Placing Faces: the portrait and the English country house in the long eighteenth century
Ed. and co-author with eds. Kate Retford, Jordan Vibert. Manchester: Manchester University Press, 2013.
This is the first book to explore in detail the social, historical, political and aesthetic relationships between two important aspects of 18th-century cultural life: portraiture and the country house, villa or estate. Houses (and their portraits) explored inlcude Wanstead House, Althorp, Chatsworth, Narford Hall, Stowe, Knole House, Windsor Castle. As co-editor Perry has co-wrote the (10,000 word) Introduction which provides an overview of the complex and shifting relationship between works of art and their positioning within the spaces of a country house.
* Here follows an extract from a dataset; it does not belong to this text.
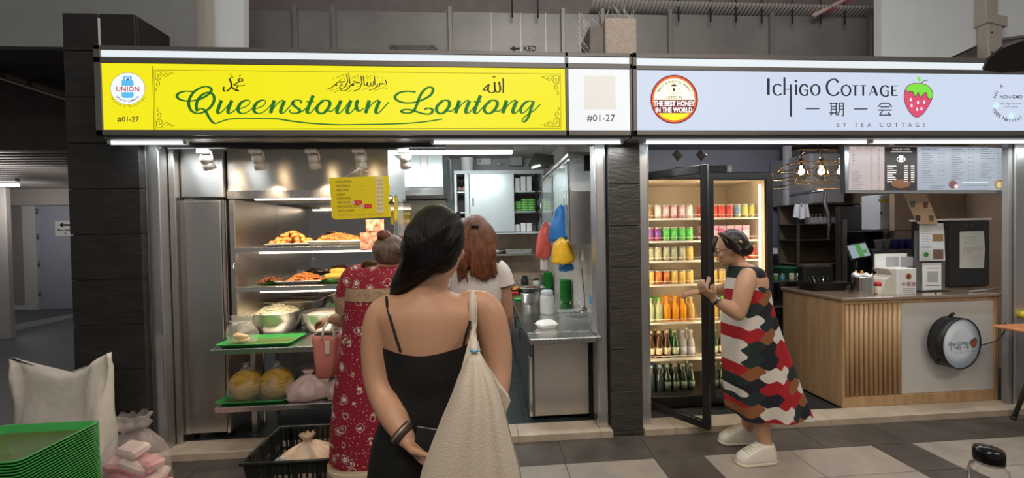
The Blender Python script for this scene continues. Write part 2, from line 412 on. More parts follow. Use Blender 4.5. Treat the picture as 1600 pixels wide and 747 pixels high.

Her own chapter ‘Dirty Dancing at Knole’, explores the country house at Knole as a densely coded space in which portraits could contribute to both public and private meanings, and some of their gendered implications. She considers some of the less well documented aspects of Knole as both a repository of art and precious artefacts, and as a literal and symbolic representation of power and social relations. She focuses on representations of one of its most notorious celebrity occupants, the dancer Giovanna Baccelli, exploring the significance of the portraits of her commissioned by the Duke (Gainsborough, Giovanna Baccelli, 1782; Reynolds, Giovanna Baccelli as a Bacchante, 1783) and placed inside the house, and the ways in which her perceived status and her gender contributed to this accumulation and display of cultural capital at Knole. She also considers the relationship between Knole and the 18th-century celebrity world of the theatre and its female performers, arguing that there was a complex interaction between the spheres of English hereditary power and status, and the brash, sexualised and trans-national culture of masquerade and the 18th-century theatre. Perry suggests that these aspects can be seen to coalesce and even collude in the geography of this building and its valuable contents.